• Challenge: Every line below should be repeated exactly.

• Given data:

::::::

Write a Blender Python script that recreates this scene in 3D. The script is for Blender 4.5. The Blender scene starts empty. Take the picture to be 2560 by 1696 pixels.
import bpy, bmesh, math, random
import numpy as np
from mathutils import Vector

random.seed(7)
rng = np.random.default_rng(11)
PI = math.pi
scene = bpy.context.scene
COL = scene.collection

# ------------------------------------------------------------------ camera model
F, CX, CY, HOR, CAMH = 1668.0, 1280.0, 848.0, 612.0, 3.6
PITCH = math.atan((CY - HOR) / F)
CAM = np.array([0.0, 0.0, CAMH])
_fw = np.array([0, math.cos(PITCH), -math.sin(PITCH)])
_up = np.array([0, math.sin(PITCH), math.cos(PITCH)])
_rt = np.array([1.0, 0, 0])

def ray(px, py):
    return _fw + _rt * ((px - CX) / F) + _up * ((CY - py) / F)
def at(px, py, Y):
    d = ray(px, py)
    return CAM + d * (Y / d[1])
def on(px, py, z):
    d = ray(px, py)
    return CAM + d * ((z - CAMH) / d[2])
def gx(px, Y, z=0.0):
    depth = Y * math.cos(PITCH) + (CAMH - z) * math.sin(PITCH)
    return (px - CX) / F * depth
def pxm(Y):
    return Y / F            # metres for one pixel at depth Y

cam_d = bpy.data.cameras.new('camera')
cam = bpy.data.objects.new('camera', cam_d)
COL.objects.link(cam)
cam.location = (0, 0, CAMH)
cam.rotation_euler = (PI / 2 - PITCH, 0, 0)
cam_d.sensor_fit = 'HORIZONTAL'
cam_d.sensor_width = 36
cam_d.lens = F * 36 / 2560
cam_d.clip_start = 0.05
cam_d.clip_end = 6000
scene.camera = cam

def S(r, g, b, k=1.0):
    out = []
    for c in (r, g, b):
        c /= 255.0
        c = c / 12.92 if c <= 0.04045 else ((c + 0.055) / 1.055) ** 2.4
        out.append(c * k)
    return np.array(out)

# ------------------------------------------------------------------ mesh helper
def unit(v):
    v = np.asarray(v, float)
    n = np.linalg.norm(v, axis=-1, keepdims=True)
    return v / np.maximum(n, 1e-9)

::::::

• Result:
Write a Blender Python script that recreates this scene in 3D. The script is for Blender 4.5. The Blender scene starts empty. Take the picture to be 2560 by 1696 pixels.
import bpy, bmesh, math, random
import numpy as np
from mathutils import Vector

random.seed(7)
rng = np.random.default_rng(11)
PI = math.pi
scene = bpy.context.scene
COL = scene.collection

# ------------------------------------------------------------------ camera model
F, CX, CY, HOR, CAMH = 1668.0, 1280.0, 848.0, 612.0, 3.6
PITCH = math.atan((CY - HOR) / F)
CAM = np.array([0.0, 0.0, CAMH])
_fw = np.array([0, math.cos(PITCH), -math.sin(PITCH)])
_up = np.array([0, math.sin(PITCH), math.cos(PITCH)])
_rt = np.array([1.0, 0, 0])

def ray(px, py):
    return _fw + _rt * ((px - CX) / F) + _up * ((CY - py) / F)
def at(px, py, Y):
    d = ray(px, py)
    return CAM + d * (Y / d[1])
def on(px, py, z):
    d = ray(px, py)
    return CAM + d * ((z - CAMH) / d[2])
def gx(px, Y, z=0.0):
    depth = Y * math.cos(PITCH) + (CAMH - z) * math.sin(PITCH)
    return (px - CX) / F * depth
def pxm(Y):
    return Y / F            # metres for one pixel at depth Y

cam_d = bpy.data.cameras.new('camera')
cam = bpy.data.objects.new('camera', cam_d)
COL.objects.link(cam)
cam.location = (0, 0, CAMH)
cam.rotation_euler = (PI / 2 - PITCH, 0, 0)
cam_d.sensor_fit = 'HORIZONTAL'
cam_d.sensor_width = 36
cam_d.lens = F * 36 / 2560
cam_d.clip_start = 0.05
cam_d.clip_end = 6000
scene.camera = cam

def S(r, g, b, k=1.0):
    out = []
    for c in (r, g, b):
        c /= 255.0
        c = c / 12.92 if c <= 0.04045 else ((c + 0.055) / 1.055) ** 2.4
        out.append(c * k)
    return np.array(out)

# ------------------------------------------------------------------ mesh helper
def unit(v):
    v = np.asarray(v, float)
    n = np.linalg.norm(v, axis=-1, keepdims=True)
    return v / np.maximum(n, 1e-9)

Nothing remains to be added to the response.